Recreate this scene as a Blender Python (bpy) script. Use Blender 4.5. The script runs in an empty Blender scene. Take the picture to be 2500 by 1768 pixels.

_____

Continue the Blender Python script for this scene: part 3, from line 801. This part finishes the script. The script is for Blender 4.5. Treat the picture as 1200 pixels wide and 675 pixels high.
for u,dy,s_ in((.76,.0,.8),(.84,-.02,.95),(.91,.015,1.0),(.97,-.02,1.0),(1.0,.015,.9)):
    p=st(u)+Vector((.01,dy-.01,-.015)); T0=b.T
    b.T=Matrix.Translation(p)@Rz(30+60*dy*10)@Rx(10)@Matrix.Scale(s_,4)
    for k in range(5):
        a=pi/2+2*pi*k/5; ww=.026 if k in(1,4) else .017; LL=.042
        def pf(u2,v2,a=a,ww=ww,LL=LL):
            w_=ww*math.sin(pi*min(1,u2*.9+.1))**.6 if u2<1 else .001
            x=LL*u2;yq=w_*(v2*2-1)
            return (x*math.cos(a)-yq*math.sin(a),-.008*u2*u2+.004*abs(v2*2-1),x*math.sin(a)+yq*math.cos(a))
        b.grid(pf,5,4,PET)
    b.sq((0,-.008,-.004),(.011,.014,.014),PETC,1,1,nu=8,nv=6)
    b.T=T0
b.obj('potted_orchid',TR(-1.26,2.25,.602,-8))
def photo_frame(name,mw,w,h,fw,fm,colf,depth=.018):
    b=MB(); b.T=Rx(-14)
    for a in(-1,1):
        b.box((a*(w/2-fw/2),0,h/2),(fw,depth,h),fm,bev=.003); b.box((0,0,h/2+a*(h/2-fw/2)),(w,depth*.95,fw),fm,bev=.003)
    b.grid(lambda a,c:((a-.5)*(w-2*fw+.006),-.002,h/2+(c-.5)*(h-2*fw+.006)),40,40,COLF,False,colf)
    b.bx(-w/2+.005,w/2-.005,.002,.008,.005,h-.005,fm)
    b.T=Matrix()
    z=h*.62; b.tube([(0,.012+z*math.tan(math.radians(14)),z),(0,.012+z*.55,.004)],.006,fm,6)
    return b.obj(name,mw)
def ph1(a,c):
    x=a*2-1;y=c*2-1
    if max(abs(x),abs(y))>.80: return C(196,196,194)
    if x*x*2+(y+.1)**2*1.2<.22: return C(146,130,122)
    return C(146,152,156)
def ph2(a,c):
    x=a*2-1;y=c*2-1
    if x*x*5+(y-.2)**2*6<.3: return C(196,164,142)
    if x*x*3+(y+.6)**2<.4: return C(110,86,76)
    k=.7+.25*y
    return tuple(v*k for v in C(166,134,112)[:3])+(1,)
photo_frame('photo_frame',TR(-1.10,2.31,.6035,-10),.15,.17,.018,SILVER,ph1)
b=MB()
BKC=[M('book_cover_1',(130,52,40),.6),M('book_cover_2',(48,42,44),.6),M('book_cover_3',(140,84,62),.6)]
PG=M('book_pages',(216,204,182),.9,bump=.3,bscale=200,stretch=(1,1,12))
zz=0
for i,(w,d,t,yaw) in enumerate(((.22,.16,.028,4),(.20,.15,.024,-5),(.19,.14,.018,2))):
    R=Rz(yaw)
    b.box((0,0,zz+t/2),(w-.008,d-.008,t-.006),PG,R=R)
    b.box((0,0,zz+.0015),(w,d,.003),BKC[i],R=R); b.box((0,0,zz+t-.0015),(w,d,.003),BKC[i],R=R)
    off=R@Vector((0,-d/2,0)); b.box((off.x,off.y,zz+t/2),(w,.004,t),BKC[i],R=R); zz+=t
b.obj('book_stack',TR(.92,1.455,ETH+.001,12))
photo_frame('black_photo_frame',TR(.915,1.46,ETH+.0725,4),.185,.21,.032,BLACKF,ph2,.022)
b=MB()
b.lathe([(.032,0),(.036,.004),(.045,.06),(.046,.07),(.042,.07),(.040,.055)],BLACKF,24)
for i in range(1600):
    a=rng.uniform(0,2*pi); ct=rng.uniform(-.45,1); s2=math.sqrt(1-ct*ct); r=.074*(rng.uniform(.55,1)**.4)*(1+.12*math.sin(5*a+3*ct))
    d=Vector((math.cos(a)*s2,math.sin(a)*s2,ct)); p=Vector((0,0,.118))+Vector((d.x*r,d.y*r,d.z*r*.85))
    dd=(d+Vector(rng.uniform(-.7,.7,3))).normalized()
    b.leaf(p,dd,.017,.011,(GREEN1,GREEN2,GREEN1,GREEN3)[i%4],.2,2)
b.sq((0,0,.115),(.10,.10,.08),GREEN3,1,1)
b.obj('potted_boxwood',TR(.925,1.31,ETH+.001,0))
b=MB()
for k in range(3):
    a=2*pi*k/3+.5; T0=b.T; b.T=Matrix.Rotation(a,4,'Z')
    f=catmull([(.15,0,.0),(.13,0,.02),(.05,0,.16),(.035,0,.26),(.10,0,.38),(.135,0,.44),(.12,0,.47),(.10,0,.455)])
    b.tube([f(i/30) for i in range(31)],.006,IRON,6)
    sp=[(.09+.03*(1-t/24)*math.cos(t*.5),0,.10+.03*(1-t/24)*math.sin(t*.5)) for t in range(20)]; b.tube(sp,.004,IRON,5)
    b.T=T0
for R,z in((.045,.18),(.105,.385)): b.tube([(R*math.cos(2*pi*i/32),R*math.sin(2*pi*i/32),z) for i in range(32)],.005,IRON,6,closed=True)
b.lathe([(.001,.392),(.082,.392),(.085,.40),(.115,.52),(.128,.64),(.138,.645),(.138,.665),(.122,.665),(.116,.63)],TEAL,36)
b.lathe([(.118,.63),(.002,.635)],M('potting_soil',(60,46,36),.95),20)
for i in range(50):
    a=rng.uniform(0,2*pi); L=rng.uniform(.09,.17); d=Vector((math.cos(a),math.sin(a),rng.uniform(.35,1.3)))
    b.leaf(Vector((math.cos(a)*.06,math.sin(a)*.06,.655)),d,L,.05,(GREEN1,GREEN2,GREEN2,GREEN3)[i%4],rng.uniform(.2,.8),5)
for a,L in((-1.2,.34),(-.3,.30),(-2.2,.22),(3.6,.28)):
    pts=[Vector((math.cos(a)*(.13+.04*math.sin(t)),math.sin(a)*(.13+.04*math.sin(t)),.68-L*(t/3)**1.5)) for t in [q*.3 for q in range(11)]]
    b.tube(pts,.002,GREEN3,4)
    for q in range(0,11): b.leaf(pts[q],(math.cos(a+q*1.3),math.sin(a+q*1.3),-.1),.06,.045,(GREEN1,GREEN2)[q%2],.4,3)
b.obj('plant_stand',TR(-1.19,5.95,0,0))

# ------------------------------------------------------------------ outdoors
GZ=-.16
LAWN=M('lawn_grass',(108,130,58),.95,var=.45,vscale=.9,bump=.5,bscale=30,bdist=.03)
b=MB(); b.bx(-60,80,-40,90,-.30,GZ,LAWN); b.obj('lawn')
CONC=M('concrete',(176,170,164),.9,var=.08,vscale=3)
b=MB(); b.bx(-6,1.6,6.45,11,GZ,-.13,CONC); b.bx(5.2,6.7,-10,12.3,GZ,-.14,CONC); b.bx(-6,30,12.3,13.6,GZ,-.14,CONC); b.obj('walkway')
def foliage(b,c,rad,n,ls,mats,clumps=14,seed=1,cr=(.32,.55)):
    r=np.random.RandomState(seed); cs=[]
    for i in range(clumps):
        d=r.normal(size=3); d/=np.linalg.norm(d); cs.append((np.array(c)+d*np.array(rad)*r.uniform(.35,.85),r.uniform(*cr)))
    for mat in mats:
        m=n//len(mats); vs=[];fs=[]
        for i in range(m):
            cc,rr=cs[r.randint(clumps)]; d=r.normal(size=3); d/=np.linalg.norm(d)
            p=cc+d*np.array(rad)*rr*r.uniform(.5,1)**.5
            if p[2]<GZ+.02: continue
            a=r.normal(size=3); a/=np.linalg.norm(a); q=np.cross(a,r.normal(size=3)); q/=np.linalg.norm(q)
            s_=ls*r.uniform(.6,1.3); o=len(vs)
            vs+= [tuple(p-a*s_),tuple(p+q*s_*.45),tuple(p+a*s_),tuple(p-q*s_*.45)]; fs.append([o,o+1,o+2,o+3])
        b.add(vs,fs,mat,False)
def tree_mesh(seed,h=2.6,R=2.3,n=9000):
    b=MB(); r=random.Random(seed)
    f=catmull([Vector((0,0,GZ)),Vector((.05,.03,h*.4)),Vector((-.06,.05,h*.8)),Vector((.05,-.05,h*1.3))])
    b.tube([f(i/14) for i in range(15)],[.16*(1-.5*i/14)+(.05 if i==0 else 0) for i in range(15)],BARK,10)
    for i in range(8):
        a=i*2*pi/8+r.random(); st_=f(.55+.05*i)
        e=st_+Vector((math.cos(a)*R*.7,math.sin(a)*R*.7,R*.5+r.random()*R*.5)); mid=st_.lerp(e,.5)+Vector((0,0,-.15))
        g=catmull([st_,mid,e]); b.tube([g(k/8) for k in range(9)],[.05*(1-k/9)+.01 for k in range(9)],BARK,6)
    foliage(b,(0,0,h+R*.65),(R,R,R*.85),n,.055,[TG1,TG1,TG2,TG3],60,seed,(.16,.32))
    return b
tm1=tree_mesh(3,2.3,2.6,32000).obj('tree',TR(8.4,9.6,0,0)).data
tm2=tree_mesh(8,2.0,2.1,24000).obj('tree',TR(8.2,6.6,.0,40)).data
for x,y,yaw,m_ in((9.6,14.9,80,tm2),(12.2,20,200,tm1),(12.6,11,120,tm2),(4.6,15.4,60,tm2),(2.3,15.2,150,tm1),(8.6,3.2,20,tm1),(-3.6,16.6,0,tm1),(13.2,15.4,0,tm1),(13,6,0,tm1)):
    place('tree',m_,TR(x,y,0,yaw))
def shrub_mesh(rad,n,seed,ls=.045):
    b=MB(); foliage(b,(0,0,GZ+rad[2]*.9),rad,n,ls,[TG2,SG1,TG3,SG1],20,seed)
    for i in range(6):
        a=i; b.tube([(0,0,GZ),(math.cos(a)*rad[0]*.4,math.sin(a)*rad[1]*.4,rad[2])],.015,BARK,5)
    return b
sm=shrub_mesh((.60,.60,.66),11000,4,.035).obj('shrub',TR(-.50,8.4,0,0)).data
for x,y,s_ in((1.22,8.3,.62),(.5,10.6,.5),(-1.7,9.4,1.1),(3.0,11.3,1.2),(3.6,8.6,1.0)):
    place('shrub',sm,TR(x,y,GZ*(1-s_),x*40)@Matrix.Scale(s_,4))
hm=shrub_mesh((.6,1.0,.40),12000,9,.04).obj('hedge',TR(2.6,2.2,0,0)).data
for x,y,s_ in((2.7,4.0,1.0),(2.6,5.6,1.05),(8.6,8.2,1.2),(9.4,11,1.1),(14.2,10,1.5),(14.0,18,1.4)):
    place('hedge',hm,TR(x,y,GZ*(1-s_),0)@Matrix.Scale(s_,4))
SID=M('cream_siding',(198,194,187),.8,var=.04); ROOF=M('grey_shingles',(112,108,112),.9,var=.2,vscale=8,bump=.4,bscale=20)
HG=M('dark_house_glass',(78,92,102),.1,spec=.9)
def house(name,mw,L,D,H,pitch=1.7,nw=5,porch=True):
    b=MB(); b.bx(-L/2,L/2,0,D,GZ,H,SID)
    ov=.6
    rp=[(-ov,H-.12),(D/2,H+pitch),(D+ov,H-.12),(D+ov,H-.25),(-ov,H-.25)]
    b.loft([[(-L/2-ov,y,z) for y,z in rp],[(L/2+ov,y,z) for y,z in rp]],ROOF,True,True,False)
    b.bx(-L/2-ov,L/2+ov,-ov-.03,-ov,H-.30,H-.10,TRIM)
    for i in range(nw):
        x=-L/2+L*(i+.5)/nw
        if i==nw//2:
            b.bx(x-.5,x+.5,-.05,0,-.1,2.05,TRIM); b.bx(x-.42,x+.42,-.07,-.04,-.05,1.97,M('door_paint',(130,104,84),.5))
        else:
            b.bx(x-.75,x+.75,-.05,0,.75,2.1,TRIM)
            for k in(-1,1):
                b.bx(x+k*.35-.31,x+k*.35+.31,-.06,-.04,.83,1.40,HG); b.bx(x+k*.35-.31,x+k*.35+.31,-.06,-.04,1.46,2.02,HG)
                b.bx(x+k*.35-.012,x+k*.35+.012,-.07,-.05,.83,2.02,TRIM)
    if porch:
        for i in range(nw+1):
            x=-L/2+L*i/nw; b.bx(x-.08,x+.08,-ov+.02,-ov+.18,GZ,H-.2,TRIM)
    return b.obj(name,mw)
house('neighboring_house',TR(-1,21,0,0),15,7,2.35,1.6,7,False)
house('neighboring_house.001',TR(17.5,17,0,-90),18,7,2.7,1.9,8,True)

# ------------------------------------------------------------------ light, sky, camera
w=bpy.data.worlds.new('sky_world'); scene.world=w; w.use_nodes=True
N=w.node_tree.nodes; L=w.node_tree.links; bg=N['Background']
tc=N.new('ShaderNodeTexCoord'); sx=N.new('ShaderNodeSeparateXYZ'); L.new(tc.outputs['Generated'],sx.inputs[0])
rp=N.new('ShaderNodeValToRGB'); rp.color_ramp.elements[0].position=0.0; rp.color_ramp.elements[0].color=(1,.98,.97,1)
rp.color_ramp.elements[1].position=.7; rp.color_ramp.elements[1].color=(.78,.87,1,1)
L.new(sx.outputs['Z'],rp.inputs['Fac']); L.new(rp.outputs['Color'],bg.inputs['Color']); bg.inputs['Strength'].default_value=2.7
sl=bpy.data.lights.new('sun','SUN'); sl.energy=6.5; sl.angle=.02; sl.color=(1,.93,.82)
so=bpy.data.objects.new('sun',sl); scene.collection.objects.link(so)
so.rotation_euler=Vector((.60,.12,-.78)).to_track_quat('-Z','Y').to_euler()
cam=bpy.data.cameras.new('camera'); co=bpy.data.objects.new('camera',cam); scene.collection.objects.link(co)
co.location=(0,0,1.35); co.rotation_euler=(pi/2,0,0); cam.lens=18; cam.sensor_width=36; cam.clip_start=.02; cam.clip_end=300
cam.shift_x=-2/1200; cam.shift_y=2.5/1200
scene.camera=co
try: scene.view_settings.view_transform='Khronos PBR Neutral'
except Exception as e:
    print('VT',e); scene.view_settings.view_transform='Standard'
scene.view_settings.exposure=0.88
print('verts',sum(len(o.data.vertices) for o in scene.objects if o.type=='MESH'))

_____

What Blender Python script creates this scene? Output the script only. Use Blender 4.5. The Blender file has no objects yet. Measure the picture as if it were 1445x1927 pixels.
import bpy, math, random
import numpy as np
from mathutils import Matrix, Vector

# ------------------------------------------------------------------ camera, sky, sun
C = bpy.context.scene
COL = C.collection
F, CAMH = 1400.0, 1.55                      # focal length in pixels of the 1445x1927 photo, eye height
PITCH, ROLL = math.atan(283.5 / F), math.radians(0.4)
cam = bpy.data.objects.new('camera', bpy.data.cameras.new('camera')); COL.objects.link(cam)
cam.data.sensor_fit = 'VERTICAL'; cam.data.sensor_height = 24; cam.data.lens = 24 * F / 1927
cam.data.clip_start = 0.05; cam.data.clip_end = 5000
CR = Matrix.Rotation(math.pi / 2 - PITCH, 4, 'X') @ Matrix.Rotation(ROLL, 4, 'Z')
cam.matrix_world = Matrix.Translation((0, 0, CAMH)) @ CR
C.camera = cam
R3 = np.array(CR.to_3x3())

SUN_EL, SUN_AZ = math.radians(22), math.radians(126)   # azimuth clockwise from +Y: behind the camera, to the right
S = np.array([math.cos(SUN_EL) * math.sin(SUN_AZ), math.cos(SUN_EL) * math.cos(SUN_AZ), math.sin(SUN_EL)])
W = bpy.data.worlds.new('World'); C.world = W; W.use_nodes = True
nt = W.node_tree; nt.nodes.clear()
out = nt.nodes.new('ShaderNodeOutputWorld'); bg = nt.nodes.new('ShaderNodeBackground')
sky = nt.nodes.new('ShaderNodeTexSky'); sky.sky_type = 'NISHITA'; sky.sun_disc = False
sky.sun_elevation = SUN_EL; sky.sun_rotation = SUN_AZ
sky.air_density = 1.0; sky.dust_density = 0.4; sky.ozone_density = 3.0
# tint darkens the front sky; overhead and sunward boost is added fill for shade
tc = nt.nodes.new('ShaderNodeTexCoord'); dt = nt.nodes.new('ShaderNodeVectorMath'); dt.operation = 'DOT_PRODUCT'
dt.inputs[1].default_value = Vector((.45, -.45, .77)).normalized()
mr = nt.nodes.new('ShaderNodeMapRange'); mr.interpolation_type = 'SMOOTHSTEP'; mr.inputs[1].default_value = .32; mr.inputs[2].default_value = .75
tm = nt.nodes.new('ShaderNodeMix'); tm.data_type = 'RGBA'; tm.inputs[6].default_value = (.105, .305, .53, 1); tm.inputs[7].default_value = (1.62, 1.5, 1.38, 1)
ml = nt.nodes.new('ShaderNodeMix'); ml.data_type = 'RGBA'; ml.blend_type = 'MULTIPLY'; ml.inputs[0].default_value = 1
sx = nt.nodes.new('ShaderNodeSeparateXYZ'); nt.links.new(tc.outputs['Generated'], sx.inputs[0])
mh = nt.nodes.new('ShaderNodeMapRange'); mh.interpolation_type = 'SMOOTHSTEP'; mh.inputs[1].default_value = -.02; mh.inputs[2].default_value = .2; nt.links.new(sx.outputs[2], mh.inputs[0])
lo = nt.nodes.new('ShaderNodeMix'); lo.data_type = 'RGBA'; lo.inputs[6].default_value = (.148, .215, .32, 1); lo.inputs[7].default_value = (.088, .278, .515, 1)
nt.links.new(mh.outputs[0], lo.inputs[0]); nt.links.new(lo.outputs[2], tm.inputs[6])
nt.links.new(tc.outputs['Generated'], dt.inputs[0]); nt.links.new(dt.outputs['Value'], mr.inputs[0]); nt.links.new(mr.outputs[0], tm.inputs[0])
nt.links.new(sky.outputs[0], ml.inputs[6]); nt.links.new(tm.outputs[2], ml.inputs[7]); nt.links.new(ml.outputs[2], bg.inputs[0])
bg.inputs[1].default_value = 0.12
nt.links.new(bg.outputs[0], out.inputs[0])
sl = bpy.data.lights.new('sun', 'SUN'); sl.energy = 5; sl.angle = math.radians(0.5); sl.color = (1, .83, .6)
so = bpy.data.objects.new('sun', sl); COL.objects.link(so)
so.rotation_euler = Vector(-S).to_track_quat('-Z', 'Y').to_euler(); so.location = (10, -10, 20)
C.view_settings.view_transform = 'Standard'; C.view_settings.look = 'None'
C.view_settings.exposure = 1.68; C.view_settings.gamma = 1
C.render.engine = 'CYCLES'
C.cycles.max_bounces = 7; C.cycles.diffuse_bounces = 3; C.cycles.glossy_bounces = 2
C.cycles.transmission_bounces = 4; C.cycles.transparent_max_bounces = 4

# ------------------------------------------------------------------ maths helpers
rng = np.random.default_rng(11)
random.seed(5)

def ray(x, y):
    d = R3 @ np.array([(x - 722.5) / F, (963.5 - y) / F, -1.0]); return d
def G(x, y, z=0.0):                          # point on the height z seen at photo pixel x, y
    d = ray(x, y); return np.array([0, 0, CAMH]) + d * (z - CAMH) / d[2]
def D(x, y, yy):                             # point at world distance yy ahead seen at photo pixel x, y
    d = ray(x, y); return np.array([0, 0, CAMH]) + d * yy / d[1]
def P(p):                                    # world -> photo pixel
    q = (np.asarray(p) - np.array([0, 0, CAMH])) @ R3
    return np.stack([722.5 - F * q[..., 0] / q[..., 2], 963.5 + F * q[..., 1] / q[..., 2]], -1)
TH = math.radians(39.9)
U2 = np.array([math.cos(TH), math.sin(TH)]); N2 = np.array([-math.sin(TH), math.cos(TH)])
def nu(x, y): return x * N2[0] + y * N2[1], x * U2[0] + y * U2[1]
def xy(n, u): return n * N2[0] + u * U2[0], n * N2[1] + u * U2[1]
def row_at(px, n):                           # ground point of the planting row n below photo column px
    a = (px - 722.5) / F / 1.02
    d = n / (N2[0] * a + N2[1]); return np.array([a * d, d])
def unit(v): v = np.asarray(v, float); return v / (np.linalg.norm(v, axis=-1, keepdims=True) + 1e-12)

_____

— INSTRUCTION —
Your task is to repeat exactly the lines from the one that contains "What Blender Python" through the one that contains "R3 = np.array(CR.to_3x3())", with both end lines included.

— WRITTEN SOLUTION —
What Blender Python script creates this scene? Output the script only. Use Blender 4.5. The Blender file has no objects yet. Measure the picture as if it were 1445x1927 pixels.
import bpy, math, random
import numpy as np
from mathutils import Matrix, Vector

# ------------------------------------------------------------------ camera, sky, sun
C = bpy.context.scene
COL = C.collection
F, CAMH = 1400.0, 1.55                      # focal length in pixels of the 1445x1927 photo, eye height
PITCH, ROLL = math.atan(283.5 / F), math.radians(0.4)
cam = bpy.data.objects.new('camera', bpy.data.cameras.new('camera')); COL.objects.link(cam)
cam.data.sensor_fit = 'VERTICAL'; cam.data.sensor_height = 24; cam.data.lens = 24 * F / 1927
cam.data.clip_start = 0.05; cam.data.clip_end = 5000
CR = Matrix.Rotation(math.pi / 2 - PITCH, 4, 'X') @ Matrix.Rotation(ROLL, 4, 'Z')
cam.matrix_world = Matrix.Translation((0, 0, CAMH)) @ CR
C.camera = cam
R3 = np.array(CR.to_3x3())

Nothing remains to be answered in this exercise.